What you need to do: Restate word for word the lines that begin the listing and end with the line holding "scene.camera = cam".

Dataset excerpt:
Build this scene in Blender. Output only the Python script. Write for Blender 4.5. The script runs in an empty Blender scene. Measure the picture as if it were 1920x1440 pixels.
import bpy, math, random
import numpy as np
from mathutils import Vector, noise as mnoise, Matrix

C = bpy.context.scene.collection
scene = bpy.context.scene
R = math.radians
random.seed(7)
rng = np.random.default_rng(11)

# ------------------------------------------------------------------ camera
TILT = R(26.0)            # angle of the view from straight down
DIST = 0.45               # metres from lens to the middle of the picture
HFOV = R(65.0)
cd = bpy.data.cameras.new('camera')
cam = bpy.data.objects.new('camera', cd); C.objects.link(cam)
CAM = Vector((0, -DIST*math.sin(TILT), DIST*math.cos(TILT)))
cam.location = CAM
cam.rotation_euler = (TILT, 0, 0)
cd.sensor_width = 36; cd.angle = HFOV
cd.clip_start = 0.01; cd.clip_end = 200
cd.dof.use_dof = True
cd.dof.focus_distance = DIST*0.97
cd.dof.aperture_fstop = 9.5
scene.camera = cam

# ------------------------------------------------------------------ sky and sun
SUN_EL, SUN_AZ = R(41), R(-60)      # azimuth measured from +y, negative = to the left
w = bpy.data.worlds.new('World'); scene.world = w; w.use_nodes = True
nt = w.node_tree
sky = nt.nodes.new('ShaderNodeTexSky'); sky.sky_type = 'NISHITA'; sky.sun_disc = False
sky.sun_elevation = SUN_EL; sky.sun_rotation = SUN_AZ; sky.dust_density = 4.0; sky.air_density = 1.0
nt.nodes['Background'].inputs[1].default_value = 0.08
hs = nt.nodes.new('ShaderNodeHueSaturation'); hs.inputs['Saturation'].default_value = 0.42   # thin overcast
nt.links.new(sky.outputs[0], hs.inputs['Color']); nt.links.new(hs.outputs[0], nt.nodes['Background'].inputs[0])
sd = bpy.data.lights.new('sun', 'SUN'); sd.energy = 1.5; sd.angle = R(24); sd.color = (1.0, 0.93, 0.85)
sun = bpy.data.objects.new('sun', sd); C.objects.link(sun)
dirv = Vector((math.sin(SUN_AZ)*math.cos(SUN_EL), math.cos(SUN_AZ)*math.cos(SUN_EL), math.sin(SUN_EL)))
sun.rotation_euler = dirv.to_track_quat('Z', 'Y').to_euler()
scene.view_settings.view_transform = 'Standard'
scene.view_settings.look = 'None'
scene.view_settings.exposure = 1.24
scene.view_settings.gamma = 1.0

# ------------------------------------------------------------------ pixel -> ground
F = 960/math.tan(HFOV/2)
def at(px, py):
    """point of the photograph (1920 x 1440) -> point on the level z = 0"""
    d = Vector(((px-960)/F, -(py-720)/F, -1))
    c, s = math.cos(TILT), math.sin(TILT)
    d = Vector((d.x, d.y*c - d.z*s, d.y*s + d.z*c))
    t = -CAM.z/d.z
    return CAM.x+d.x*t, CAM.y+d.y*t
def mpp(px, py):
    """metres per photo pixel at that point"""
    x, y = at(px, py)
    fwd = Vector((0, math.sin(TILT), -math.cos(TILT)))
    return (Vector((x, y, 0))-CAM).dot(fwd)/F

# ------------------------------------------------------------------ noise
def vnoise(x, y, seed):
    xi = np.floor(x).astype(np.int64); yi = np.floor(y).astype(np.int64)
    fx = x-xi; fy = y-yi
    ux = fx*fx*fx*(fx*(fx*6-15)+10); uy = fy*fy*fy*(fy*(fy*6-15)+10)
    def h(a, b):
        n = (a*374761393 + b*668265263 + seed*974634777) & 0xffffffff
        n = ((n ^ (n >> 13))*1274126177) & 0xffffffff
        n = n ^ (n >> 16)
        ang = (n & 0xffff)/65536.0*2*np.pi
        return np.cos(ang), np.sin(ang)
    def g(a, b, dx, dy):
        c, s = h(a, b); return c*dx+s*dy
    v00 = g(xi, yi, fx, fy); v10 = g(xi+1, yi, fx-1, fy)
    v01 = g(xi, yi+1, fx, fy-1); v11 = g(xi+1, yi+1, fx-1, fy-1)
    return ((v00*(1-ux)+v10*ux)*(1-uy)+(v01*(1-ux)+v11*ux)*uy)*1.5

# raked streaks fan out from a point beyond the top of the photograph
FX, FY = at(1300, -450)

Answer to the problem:
Build this scene in Blender. Output only the Python script. Write for Blender 4.5. The script runs in an empty Blender scene. Measure the picture as if it were 1920x1440 pixels.
import bpy, math, random
import numpy as np
from mathutils import Vector, noise as mnoise, Matrix

C = bpy.context.scene.collection
scene = bpy.context.scene
R = math.radians
random.seed(7)
rng = np.random.default_rng(11)

# ------------------------------------------------------------------ camera
TILT = R(26.0)            # angle of the view from straight down
DIST = 0.45               # metres from lens to the middle of the picture
HFOV = R(65.0)
cd = bpy.data.cameras.new('camera')
cam = bpy.data.objects.new('camera', cd); C.objects.link(cam)
CAM = Vector((0, -DIST*math.sin(TILT), DIST*math.cos(TILT)))
cam.location = CAM
cam.rotation_euler = (TILT, 0, 0)
cd.sensor_width = 36; cd.angle = HFOV
cd.clip_start = 0.01; cd.clip_end = 200
cd.dof.use_dof = True
cd.dof.focus_distance = DIST*0.97
cd.dof.aperture_fstop = 9.5
scene.camera = cam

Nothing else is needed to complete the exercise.